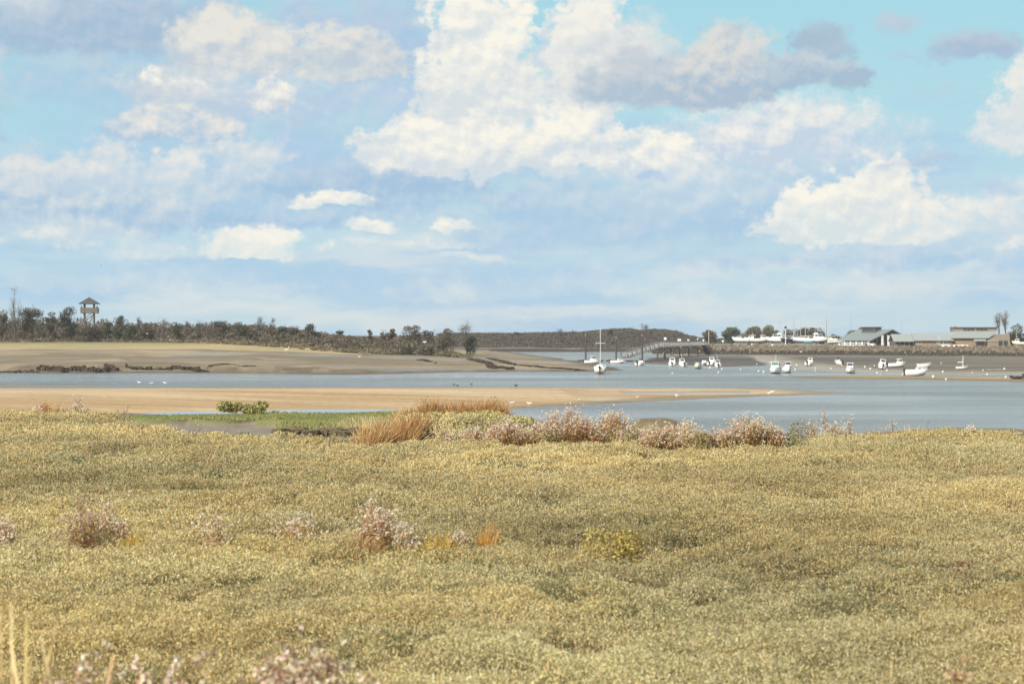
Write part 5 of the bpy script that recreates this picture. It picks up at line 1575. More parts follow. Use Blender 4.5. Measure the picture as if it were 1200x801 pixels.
# ------------------------------------------------------------------ boats
def boat(name, label, cat, x, y, z, L, B, head, group=None, hull=None, bottom=None, cabin='wheelhouse', deck=None, F_=None, roll=0.0, pitch=0.0, motor=True, rail=True, mast=0.0, stripe=None, aerial=True, glass=None, keel=0.0):
    """bow along local +x; z is the water line; head turns it (0 = bow to the right of the picture, 90 = bow away)"""
    hull, bottom, deck, glass = hull or M_GELCOAT, bottom or M_BLUEFOUL, deck or M_OFFWHITE, glass or M_GLASS
    F_ = F_ or 0.15 * L ** 0.9 + 0.1
    t = thing(name, label, cat, (x, y, z), math.radians(head), group)
    t.rotation_euler = (math.radians(roll), math.radians(pitch), math.radians(head))
    up, dn, tp = [], [], []
    for s in np.linspace(0, 1, 10):
        k = 1.0 if s < 0.4 else max(0.0, 1 - ((s - 0.4) / 0.6) ** 2.1)
        hb = B * 0.5 * (0.88 + 0.12 * min(1, s / 0.4)) * k
        hb = max(hb, 0.02)
        xs = -L * 0.5 + L * s
        sh = F_ * (1 + 0.42 * s * s)
        ch = 0.03 + 0.30 * F_ * s ** 3
        xb = xs - (0.10 * L * s ** 2)                         # raked stem
        dr = -0.07 * L * 0.55 * (1 - 0.8 * s ** 4)
        up.append([(xs, -hb, sh), (xb, -hb * 0.86, ch), (xb, hb * 0.86, ch), (xs, hb, sh)])
        dn.append([(xb, -hb * 0.857, ch - 0.004), (xb, -hb * 0.5, dr * 0.6 + ch), (xb, 0, dr + ch * 0.7), (xb, hb * 0.5, dr * 0.6 + ch), (xb, hb * 0.857, ch - 0.004)])
        tp.append([(xs * 0.985, -hb * 0.93, sh - 0.05), (xs * 0.985, -hb * 0.93, sh - 0.14), (xs * 0.985, hb * 0.93, sh - 0.14), (xs * 0.985, hb * 0.93, sh - 0.05)])
    MB().loft(up).build("hull", hull, t, True)
    MB().loft(dn).build("bottom", bottom, t, True)
    m = MB()
    for sgn in (0, 3):
        m.tube([r[sgn] for r in up], 0.035 + 0.004 * L, 5)
    m.build("gunwale", stripe or M_OFFWHITE, t)
    MB().loft([[(p[0], p[1], p[2] + 0.09) for p in r] for r in tp[2:]]).build("deck", deck, t)
    if keel:
        MB().loft([[(-0.12 * L, -0.06, -0.03 * L), (-0.12 * L, 0.06, -0.03 * L), (0.14 * L, 0.06, -0.03 * L), (0.14 * L, -0.06, -0.03 * L)], [(-0.12 * L, -0.05, -keel), (-0.12 * L, 0.05, -keel), (0.06 * L, 0.05, -keel), (0.06 * L, -0.05, -keel)]]).build("keel", bottom, t)
    if cabin in ('wheelhouse', 'cruiser', 'pilot'):
        ca_, cb = {'wheelhouse': (-0.12, 0.17), 'cruiser': (-0.28, 0.14), 'pilot': (0.0, 0.24)}[cabin]
        h = {'wheelhouse': 1.45, 'cruiser': 1.5, 'pilot': 1.3}[cabin] * (0.55 + L / 14.0)
        xa, xb_, w_ = ca_ * L, cb * L, B * 0.36
        zb = F_ + 0.02
        m = MB().loft([[(xa, -w_, zb), (xb_ + 0.10 * L, -w_ * 0.85, zb), (xb_ + 0.10 * L, w_ * 0.85, zb), (xa, w_, zb)],
                       [(xa, -w_, zb + 0.45 * h), (xb_ + 0.04 * L, -w_ * 0.88, zb + 0.45 * h), (xb_ + 0.04 * L, w_ * 0.88, zb + 0.45 * h), (xa, w_, zb + 0.45 * h)],
                       [(xa + 0.02 * L, -w_ * 0.9, zb + 0.95 * h), (xb_ - 0.01 * L, -w_ * 0.8, zb + 0.95 * h), (xb_ - 0.01 * L, w_ * 0.8, zb + 0.95 * h), (xa + 0.02 * L, w_ * 0.9, zb + 0.95 * h)]])
        cabn = m.build("cabin", hull if hull is not M_NAVY else M_GELCOAT, t)
        MB().box(xa - 0.02 * L, xb_ + 0.02 * L, -w_, w_, zb + 0.955 * h, zb + 1.02 * h).build("roof", M_GELCOAT, cabn)
        xm = (xa + xb_) / 2
        for sgn in (-1, 1):
            for (p0, p1) in ((xa + 0.05 * L, xm - 0.012 * L), (xm + 0.012 * L, xb_ - 0.005 * L)):
                q = MB().slab([(p0, sgn * (w_ * 0.99 + 0.012), zb + 0.50 * h), (p1, sgn * (w_ * 0.93 + 0.03), zb + 0.50 * h), (p1, sgn * (w_ * 0.87 + 0.03), zb + 0.88 * h), (p0, sgn * (w_ * 0.93 + 0.012), zb + 0.88 * h)], sgn * 0.03)
                q.build("window", glass, cabn)
        MB().slab([(xb_ + 0.034 * L + 0.03, -w_ * 0.78, zb + 0.50 * h), (xb_ + 0.034 * L + 0.03, w_ * 0.78, zb + 0.50 * h), (xb_ - 0.004 * L + 0.03, w_ * 0.72, zb + 0.90 * h), (xb_ - 0.004 * L + 0.03, -w_ * 0.72, zb + 0.90 * h)], 0.03).build("windscreen", glass, cabn)
        MB().slab([(xa - 0.012, -w_ * 0.7, zb + 0.5 * h), (xa - 0.012, w_ * 0.7, zb + 0.5 * h), (xa + 0.012, w_ * 0.7, zb + 0.86 * h), (xa + 0.012, -w_ * 0.7, zb + 0.86 * h)], 0.05).build("rear_window", glass, cabn)
        if aerial:
            MB().tube([(xa + 0.08 * L, 0.1, zb + h), (xa + 0.08 * L, 0.1, zb + h * 2.0)], 0.035, 5).build("aerial", M_WHITE, t)
        if cabin == 'cruiser':
            MB().box(xa + 0.02 * L, xa + 0.2 * L, -w_ * 0.8, w_ * 0.8, zb + 1.02 * h, zb + 1.32 * h).build("flybridge", M_GELCOAT, t)
    elif cabin == 'cuddy':
        w_ = B * 0.34
        zb = F_ + 0.02
        m = MB().loft([[(-0.02 * L, -w_, zb), (0.34 * L, -w_ * 0.45, zb + 0.1), (0.34 * L, w_ * 0.45, zb + 0.1), (-0.02 * L, w_, zb)], [(-0.02 * L, -w_ * 0.85, zb + 0.55), (0.26 * L, -w_ * 0.4, zb + 0.42), (0.26 * L, w_ * 0.4, zb + 0.42), (-0.02 * L, w_ * 0.85, zb + 0.55)]])
        cabn = m.build("cabin", M_GELCOAT, t)
        MB().slab([(0.05 * L, -w_ * 0.8, zb + 0.5), (0.05 * L, w_ * 0.8, zb + 0.5), (-0.03 * L, w_ * 0.85, zb + 1.05), (-0.03 * L, -w_ * 0.85, zb + 1.05)], 0.03).build("windscreen", glass, t)
        for sgn in (-1, 1):
            MB().slab([(0.06 * L, sgn * (w_ * 0.83), zb + 0.2), (0.2 * L, sgn * (w_ * 0.66), zb + 0.22), (0.2 * L, sgn * (w_ * 0.58), zb + 0.38), (0.06 * L, sgn * (w_ * 0.76), zb + 0.42)], -sgn * 0.05).build("window", glass, cabn)
    elif cabin == 'sail':
        w_ = B * 0.28
        zb = F_ + 0.03
        cabn = MB().loft([[(-0.12 * L, -w_, zb), (0.26 * L, -w_ * 0.55, zb + 0.08), (0.26 * L, w_ * 0.55, zb + 0.08), (-0.12 * L, w_, zb)], [(-0.12 * L, -w_ * 0.85, zb + 0.45), (0.2 * L, -w_ * 0.5, zb + 0.32), (0.2 * L, w_ * 0.5, zb + 0.32), (-0.12 * L, w_ * 0.85, zb + 0.45)]]).build("cabin", M_GELCOAT, t)
        for sgn in (-1, 1):
            MB().slab([(-0.06 * L, sgn * w_ * 0.98, zb + 0.14), (0.1 * L, sgn * w_ * 0.82, zb + 0.15), (0.1 * L, sgn * w_ * 0.76, zb + 0.28), (-0.06 * L, sgn * w_ * 0.92, zb + 0.32)], -sgn * 0.05).build("window", glass, cabn)
    if mast:
        r = 0.05 + 0.006 * mast
        mt = MB().tube([(0.06 * L, 0, F_), (0.06 * L, 0, F_ + mast)], [r, r * 0.8], 7).build("mast", M_ALLOY if mast > 6 else M_WHITE, t)
        MB().tube([(0.06 * L, -B * 0.38, F_ + mast * 0.56), (0.06 * L, B * 0.38, F_ + mast * 0.56)], 0.04, 5).build("spreader", M_WHITE, mt)
        MB().tube([(0.05 * L, 0, F_ + 0.95), (-0.40 * L, 0, F_ + 0.95)], 0.06, 6).build("boom", M_ALLOY, t)
        MB().tube([(0.03 * L, 0, F_ + 1.09), (-0.38 * L, 0, F_ + 1.06)], [0.10, 0.06], 7).build("furled_sail", M_CREAM, t)
        m = MB()
        m.tube([(0.06 * L, 0, F_ + mast), (0.49 * L, 0, F_ * 1.4)], 0.012, 4)
        m.build("forestay", M_STEEL, t)
        for sgn in (-1, 1):
            MB().tube([(0.06 * L, 0, F_ + mast), (0.06 * L, sgn * B * 0.38, F_ + mast * 0.56), (0.04 * L, sgn * B * 0.46, F_)], 0.012, 4).build("shroud", M_STEEL, t)
    if motor:
        m = MB().box(-0.5 * L - 0.42, -0.5 * L - 0.02, -0.2, 0.2, F_ * 0.75, F_ * 0.75 + 0.55)
        mo = m.build("outboard_motor", M_BLACK, t)
        MB().box(-0.5 * L - 0.30, -0.5 * L - 0.10, -0.07, 0.07, -0.45, F_ * 0.75 - 0.004).build("leg", M_BLACK, mo)
    if rail:
        m = MB()
        for sgn in (-1, 1):
            pts = []
            for s in np.linspace(0.55, 0.99, 6):
                hb = B * 0.46 * max(0.0, 1 - ((s - 0.4) / 0.6) ** 2.1)
                pts.append((-L * 0.5 + L * s, sgn * hb, F_ * (1 + 0.42 * s * s) + 0.45))
            m.tube(pts, 0.022, 4)
            for p in pts[::2]:
                m.tube([(p[0], p[1], p[2] - 0.47), p], 0.018, 4)
        m.build("bow_rail", M_ALLOY, t)
    return t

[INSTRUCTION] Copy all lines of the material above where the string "picture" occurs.

[THE RESULT]
Write part 5 of the bpy script that recreates this picture. It picks up at line 1575. More parts follow. Use Blender 4.5. Measure the picture as if it were 1200x801 pixels.
    """bow along local +x; z is the water line; head turns it (0 = bow to the right of the picture, 90 = bow away)"""